Celebrating Indigenous Peoples’ Day

The six acres of reconstructed tall grass prairie that surround the Danforth Center are a meaningful reminder of what Midwestern landscapes used to look like. Long before the Danforth Center, Olive Boulevard, or St. Louis were established, prairies dominated most of the region. 

Centuries of these healthy, native landscapes and their deep-rooted perennials are directly responsible for the fertile soil that the Midwest continues to benefit from today. On Indigenous Peoples’ Day, we celebrate and honor the Native Peoples who stewarded this land. This year, in celebration of that legacy, we have installed a plaque acknowledging this history in our prairie. There, all those who pause to enjoy the beauty of the wildflowers and grasses will have the opportunity to learn and reflect. The plaque states:

Plaque acknowledging this history of the Donald Danforth Plant Science Center prairie.
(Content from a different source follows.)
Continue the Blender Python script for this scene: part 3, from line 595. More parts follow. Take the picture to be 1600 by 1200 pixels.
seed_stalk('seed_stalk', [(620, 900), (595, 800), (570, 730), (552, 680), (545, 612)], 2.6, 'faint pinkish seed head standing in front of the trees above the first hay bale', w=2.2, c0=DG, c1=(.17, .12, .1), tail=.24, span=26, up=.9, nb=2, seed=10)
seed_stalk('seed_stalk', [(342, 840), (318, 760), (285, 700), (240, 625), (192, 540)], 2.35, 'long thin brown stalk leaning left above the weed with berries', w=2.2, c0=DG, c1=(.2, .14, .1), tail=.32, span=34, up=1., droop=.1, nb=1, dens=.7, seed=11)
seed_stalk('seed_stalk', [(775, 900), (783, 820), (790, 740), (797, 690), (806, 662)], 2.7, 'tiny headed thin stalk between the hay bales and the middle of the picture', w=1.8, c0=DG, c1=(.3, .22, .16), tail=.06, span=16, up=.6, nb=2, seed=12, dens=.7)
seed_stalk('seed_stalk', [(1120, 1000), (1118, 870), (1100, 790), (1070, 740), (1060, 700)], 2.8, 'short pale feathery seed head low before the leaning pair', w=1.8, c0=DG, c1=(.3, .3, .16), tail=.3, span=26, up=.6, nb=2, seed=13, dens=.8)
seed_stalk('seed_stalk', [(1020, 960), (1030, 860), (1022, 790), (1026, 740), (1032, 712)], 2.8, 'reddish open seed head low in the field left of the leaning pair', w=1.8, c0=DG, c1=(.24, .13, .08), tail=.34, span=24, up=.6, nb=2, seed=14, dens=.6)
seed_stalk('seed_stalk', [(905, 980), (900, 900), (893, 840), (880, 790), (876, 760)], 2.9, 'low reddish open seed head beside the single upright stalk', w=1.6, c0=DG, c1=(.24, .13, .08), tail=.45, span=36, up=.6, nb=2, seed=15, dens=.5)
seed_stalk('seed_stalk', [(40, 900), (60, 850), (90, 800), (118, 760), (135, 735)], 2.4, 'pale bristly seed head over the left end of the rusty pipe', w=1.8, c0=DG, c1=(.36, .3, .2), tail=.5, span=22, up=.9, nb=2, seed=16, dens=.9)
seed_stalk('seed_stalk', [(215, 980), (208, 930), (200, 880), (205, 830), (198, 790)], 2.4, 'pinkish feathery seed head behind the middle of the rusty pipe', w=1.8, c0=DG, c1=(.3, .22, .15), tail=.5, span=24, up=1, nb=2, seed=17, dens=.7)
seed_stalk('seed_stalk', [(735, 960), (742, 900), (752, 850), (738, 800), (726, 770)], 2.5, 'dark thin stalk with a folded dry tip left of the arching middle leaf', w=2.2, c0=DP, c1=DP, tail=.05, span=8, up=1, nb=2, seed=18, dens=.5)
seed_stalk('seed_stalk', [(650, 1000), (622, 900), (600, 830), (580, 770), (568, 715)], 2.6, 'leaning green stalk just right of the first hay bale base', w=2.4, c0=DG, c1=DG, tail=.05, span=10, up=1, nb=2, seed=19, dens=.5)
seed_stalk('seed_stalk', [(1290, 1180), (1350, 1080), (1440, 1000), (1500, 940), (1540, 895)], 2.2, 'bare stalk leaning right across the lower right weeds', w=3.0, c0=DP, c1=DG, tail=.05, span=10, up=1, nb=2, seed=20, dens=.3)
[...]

As an institute focused on preserving and renewing the environment through plant science, the Donald Danforth Plant Science Center recognizes and honors Indigenous Peoples as the original stewards of the land.

The Danforth Center acknowledges that it is located on the ancestral and unceded lands of the Osage, Missouri, and Illini people, who were removed unjustly, and that we in this community are the beneficiaries of that removal.

By recognizing Indigenous Peoples and their traditional homeland, we express gratitude for their enduring stewardship of the land.

We honor and respect Indigenous Peoples, past and present, by building a more inclusive and equitable space for all.

Thank you to the Osage Nation, the Otoe-Missouria Tribe, the Native Governance Center, and the Kathryn M. Buder Center for American Indian Studies at the Brown School at Washington University in St. Louis.